The CSA staff notice comes as regulators around the world are calling for greater transparency in the secondary market for bonds. Unlike equity markets, bonds are not traded on public exchanges. Instead they are private transactions where some larger institutions may trade bilaterally. Most however work with securities dealers acting as intermediaries to find a trading counterparty or take on the position as principal. Since bonds trade in a decentralized, over-the-counter market, investors — particularly retail investors — have limited access to pricing and trade volume information, said the OSC study. Investors also have little ability to determine the components of the retail price, and have limited access to many bonds. “Asymmetric information in the fixed income market places retail investors at a disadvantage relative to other participants,” said the OSC report, adding that many bond trades are still completed over the phone. Even regulators are somewhat in the dark, especially around trade reporting, as there are fewer regulatory requirements in the fixed income market compared to the equity market, noted the OSC study.
That’s beginning to change. While the shift towards greater transparency began in the United States with the introduction of the Trade Reporting and Compliance Engine (TRACE) system in 2002, which disseminates in real-time post-trade information on corporate bonds, it is only relatively recently that it has begun gaining momentum elsewhere. European regulators are considering following the U.S. lead, and the CSA is finally now taking steps. “International developments are what is driving action here,” observed Marian Passmore, director of policy and chief operating officer at the Canadian Foundation for Advancement of Investor Rights (FAIR Canada). “To some extent Canada is catching up with initiatives that have already been under way elsewhere. But they have taken a step in the right direction.”
The investment industry, while commending the CSA for devoting increased attention to the fixed income market, warns that too much transparency on some segments of the market could be detrimental. “Efficient functioning of fixed income markets, particularly small markets such as Canada’s, require a balance between price transparency and trade anonymity,” said Jack Rando, director of capital arkets at the Investment Industry Association of Canada (IIAC). “If investor or dealer anonymity is compromised, it will have a direct impact on market behaviour.” Rando added that the CSA needs to be “sensitive” to the delicate balance between transparency of information and market liquidity and efficient functioning. Any policy framework that lowers incentives for dealers “to make markets,” maintain inventories and trade securities will be “detrimental” to the market.

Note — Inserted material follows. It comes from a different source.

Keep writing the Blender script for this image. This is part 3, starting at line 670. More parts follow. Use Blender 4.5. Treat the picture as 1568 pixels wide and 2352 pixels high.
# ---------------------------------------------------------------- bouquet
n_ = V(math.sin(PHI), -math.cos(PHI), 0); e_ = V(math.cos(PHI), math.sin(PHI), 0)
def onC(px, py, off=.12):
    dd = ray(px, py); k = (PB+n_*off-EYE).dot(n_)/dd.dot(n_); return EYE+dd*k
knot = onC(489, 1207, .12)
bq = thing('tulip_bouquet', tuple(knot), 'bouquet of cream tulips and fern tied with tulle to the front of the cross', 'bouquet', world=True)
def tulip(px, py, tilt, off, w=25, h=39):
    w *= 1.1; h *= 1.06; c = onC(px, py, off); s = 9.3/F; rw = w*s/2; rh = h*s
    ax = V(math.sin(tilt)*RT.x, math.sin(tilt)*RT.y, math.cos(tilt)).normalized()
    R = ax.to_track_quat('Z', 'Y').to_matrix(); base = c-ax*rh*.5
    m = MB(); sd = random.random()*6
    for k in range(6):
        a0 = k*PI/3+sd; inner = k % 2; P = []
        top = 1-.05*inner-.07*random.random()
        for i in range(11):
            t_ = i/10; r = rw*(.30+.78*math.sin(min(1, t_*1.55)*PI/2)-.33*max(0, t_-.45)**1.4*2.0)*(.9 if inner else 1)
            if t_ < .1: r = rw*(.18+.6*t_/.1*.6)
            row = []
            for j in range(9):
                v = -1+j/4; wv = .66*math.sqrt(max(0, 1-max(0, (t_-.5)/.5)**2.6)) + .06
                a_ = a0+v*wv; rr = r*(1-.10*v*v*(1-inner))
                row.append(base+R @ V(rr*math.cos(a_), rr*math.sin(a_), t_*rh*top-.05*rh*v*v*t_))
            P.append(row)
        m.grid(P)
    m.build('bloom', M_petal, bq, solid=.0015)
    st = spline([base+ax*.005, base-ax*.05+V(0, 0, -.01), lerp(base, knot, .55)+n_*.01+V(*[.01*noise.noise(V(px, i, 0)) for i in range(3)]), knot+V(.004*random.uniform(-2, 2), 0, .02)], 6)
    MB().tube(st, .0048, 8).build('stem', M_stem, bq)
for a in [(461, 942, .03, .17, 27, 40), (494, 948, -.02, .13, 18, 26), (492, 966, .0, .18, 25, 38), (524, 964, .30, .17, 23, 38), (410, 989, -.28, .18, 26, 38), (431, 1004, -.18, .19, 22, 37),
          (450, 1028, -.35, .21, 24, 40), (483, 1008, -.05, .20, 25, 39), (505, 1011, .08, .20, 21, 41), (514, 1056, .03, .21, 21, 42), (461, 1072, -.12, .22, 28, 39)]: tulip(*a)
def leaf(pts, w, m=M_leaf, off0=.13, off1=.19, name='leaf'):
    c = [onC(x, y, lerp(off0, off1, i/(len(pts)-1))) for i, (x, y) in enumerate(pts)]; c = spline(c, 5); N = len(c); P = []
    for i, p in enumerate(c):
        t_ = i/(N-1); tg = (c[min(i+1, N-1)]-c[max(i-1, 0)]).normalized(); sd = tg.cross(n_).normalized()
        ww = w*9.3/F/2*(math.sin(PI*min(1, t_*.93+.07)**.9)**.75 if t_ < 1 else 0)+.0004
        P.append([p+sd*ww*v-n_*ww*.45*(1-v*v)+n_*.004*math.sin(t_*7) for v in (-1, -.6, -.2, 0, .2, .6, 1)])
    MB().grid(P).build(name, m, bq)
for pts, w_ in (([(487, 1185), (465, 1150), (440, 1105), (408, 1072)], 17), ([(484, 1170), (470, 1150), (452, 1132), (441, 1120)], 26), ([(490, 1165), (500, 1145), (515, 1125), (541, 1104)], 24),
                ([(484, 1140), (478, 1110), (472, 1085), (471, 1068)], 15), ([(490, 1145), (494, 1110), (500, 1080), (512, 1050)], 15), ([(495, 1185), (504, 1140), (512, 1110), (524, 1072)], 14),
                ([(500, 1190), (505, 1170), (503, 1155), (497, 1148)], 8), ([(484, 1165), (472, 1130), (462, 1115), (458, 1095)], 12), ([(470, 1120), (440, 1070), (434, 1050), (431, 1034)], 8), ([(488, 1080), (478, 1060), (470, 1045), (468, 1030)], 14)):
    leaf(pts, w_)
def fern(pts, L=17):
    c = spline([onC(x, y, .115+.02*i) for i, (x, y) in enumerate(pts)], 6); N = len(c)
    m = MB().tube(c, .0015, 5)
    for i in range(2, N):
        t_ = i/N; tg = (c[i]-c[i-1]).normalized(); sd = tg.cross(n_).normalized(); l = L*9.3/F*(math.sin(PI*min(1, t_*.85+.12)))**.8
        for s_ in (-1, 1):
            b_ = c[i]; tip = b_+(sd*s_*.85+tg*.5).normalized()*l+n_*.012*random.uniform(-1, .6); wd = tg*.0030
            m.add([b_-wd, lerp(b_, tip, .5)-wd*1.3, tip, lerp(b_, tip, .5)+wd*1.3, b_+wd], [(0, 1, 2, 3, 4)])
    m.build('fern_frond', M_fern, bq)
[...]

But even industry players and large investors are grumbling about the lack of transparency in the fixed income market. Invesco Canada Ltd., a leading global investment firm, asserts that there is currently an uneven playing field between market makers and buy-side participants. “Excess profits today are made at the expense of buy-side participants exclusively,” said Invesco in a brief when the CSA invited comments over what was then a proposal. Others griped about the dissemination delays, maintaining that a two-day delay between the time of a transaction and the time it will be publicly reported by IIROC is too long. The Portfolio Management Association of Canada said that a two-day delay will not be “helpful” to the market and will end up providing “stale” information. That’s why it recommended a one-day delay. Alternatively it suggested a tiered approach, with less liquid fixed income be subjected to a longer delay than their more liquid counterparts.
The CSA so far has stood its ground but seems to suggest that it is open to review the situation. In CSA staff notice 21-317, the regulatory organization said that it will be analyzing the impact of the new transparency framework and may possibly decrease the dissemination delay for “appropriate” bonds. It also said that it is currently reviewing dealer’s practices regarding new issue allocations, and will determine what – if any – regulatory action is needed.
“Unless you are a distressed debt player in terms of strategy that you are running, the need for immediate pricing in the fixed income market is probably mitigated,” said Cher.
Investor advocates like FAIR Canada would have liked to have seen CSA move quicker on the issue of transparency in the fixed income market but is now hoping that the regulatory body seizes the opportunity. “The collection of data by the regulators is very critical and needs to be as comprehensive as possible so that they have a really good understanding of what’s going on in the markets they regulate,” said Passmore.